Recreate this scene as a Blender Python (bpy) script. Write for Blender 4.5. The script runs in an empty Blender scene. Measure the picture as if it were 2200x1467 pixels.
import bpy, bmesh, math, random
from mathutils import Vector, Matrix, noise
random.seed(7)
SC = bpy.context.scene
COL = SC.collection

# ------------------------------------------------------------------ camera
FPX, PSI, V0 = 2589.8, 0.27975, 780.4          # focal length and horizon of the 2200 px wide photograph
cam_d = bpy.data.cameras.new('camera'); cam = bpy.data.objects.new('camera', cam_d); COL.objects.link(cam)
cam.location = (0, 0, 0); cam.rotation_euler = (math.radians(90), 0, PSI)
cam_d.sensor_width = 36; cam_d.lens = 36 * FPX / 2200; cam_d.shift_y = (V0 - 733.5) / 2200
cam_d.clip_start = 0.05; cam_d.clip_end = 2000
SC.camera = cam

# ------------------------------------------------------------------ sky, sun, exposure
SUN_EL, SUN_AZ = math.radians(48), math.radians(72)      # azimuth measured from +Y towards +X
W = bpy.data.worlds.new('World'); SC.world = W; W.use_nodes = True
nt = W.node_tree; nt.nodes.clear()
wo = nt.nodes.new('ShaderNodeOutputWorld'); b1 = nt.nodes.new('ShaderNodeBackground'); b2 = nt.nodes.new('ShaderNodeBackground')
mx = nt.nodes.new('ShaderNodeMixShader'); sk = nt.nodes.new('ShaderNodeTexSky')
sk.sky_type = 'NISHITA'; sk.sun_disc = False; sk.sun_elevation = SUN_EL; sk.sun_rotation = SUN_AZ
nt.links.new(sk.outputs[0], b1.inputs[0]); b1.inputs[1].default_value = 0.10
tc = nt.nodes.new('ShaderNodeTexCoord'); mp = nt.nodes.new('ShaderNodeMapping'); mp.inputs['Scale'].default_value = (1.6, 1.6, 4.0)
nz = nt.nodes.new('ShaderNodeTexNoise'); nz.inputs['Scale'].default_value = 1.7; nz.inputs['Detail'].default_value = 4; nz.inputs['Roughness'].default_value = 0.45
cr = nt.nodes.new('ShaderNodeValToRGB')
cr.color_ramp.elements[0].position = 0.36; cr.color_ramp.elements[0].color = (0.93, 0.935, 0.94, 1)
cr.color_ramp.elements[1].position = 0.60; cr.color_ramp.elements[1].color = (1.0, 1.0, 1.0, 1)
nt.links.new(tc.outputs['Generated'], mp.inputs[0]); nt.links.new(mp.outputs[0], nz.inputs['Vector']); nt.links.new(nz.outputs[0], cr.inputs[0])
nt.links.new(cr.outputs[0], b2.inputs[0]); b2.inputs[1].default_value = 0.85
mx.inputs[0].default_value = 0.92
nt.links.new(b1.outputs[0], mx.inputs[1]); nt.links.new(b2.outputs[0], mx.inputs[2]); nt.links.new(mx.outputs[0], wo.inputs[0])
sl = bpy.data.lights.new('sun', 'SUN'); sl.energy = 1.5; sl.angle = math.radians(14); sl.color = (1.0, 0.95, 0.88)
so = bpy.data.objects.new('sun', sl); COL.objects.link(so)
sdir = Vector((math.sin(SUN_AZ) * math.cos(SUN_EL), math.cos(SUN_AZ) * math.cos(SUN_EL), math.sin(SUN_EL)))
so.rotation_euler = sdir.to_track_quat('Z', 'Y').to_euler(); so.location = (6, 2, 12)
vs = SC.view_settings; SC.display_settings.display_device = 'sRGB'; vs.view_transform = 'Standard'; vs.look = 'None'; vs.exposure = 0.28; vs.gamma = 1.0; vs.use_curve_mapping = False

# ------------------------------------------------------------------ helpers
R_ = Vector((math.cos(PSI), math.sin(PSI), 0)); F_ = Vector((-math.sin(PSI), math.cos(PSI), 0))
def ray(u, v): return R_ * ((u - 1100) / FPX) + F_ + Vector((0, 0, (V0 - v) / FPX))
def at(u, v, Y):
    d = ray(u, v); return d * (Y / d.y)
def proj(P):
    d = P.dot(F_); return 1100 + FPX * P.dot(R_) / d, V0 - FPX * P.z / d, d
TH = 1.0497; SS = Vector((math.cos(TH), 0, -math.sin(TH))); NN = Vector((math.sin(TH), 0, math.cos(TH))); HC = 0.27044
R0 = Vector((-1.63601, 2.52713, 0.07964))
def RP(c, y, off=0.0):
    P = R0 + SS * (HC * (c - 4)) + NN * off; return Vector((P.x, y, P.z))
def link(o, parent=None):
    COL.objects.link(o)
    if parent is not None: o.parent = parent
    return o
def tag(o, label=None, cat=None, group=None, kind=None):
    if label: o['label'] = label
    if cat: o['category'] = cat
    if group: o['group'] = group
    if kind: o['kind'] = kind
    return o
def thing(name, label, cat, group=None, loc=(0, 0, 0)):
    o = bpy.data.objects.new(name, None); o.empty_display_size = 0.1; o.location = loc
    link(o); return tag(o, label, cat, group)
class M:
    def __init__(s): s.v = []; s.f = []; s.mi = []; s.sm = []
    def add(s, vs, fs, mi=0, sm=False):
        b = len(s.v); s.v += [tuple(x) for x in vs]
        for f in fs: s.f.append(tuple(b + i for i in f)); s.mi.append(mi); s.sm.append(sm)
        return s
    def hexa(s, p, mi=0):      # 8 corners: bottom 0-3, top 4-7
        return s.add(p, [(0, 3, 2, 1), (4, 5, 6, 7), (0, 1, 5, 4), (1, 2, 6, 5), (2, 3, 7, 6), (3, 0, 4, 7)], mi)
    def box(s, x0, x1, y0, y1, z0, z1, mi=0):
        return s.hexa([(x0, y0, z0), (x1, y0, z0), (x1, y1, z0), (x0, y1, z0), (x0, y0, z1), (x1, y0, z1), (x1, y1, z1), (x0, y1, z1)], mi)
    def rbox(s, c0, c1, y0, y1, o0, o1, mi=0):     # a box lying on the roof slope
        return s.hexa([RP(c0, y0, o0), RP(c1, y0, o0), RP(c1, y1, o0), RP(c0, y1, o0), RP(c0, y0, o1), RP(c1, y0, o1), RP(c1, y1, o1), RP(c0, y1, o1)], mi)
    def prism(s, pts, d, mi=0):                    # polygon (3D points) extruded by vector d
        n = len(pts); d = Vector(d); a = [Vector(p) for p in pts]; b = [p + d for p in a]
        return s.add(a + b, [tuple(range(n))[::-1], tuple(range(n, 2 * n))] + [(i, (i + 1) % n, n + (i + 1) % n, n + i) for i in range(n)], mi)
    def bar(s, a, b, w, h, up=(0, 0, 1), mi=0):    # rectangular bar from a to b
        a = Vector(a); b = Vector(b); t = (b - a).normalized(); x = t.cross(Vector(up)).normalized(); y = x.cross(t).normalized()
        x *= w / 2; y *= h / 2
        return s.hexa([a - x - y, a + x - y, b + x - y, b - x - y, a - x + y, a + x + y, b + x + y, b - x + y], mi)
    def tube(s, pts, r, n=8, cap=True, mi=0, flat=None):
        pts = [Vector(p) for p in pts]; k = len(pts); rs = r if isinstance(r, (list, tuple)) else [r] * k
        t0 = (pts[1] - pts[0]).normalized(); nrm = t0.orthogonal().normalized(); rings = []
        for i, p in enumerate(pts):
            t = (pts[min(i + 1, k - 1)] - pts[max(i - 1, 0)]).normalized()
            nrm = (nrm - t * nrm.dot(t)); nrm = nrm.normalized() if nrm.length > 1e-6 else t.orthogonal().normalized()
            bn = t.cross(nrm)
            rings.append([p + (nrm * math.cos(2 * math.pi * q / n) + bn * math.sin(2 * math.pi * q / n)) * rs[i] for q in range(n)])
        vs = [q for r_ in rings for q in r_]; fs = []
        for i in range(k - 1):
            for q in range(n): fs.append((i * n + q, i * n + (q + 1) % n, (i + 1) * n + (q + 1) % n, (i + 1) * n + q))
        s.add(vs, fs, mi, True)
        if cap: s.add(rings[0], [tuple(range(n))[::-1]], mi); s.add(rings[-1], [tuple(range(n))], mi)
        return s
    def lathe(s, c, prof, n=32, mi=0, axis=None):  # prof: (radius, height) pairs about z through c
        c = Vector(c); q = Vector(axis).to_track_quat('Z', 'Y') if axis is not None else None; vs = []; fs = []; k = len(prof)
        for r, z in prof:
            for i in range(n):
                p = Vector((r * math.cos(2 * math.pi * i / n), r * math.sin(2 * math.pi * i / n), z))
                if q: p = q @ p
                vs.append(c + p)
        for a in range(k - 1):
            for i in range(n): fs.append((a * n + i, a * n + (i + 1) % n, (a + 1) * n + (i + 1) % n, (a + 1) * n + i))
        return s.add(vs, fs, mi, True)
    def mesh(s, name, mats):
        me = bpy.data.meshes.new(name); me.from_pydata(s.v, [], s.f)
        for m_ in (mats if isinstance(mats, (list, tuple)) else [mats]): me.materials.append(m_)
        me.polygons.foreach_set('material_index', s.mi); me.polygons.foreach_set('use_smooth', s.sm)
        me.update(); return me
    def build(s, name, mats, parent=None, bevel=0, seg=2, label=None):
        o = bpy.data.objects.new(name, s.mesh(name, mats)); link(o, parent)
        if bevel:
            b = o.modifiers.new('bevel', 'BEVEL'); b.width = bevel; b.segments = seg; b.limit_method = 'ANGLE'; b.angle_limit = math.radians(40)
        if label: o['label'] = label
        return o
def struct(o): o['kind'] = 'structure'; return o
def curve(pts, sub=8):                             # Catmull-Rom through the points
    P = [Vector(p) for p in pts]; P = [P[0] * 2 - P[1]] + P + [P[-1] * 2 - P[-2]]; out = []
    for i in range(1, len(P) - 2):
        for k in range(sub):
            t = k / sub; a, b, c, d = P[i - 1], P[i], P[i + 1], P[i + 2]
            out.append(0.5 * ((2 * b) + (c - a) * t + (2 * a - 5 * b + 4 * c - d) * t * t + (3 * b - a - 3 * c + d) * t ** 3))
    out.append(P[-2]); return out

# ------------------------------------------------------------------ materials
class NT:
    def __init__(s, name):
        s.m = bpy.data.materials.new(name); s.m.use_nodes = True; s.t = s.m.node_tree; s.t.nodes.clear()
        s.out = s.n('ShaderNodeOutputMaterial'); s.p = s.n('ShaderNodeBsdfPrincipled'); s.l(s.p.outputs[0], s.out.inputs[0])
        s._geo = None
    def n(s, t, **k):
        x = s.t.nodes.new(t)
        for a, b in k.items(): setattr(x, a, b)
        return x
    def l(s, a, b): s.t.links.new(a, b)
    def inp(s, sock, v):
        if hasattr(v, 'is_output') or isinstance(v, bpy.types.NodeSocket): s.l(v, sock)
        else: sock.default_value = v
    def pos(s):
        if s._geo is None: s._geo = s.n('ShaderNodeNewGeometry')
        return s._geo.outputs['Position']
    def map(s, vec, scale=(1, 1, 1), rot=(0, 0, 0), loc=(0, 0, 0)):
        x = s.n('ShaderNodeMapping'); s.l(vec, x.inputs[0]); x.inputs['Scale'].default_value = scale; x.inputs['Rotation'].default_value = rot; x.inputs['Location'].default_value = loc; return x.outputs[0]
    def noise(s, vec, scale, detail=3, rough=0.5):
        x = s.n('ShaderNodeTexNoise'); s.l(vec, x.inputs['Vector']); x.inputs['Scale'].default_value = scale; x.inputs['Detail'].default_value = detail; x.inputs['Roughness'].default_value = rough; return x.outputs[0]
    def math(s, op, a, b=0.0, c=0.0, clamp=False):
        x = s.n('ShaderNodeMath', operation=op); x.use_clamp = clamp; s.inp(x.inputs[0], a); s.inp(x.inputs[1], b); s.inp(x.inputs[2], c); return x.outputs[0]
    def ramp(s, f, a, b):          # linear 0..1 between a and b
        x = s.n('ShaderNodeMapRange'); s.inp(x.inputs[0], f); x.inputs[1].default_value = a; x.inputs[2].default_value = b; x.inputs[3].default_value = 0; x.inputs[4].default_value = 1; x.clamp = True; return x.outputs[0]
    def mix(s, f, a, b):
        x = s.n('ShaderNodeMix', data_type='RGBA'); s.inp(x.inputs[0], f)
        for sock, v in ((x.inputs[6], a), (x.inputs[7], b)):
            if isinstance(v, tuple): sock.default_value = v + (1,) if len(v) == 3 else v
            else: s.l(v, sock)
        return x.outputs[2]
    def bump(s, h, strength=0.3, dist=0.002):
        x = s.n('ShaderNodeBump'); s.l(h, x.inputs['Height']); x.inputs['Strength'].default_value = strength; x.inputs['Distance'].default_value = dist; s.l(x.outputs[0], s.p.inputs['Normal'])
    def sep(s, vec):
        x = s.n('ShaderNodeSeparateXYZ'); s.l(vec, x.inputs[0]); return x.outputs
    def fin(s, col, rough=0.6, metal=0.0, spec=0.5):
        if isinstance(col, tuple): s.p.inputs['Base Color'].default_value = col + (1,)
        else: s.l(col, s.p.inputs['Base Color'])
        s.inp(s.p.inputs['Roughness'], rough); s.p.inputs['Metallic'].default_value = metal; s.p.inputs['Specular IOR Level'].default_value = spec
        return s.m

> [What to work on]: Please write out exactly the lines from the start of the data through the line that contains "SC.camera = cam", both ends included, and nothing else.

> [Answer to the task]:
Recreate this scene as a Blender Python (bpy) script. Write for Blender 4.5. The script runs in an empty Blender scene. Measure the picture as if it were 2200x1467 pixels.
import bpy, bmesh, math, random
from mathutils import Vector, Matrix, noise
random.seed(7)
SC = bpy.context.scene
COL = SC.collection

# ------------------------------------------------------------------ camera
FPX, PSI, V0 = 2589.8, 0.27975, 780.4          # focal length and horizon of the 2200 px wide photograph
cam_d = bpy.data.cameras.new('camera'); cam = bpy.data.objects.new('camera', cam_d); COL.objects.link(cam)
cam.location = (0, 0, 0); cam.rotation_euler = (math.radians(90), 0, PSI)
cam_d.sensor_width = 36; cam_d.lens = 36 * FPX / 2200; cam_d.shift_y = (V0 - 733.5) / 2200
cam_d.clip_start = 0.05; cam_d.clip_end = 2000
SC.camera = cam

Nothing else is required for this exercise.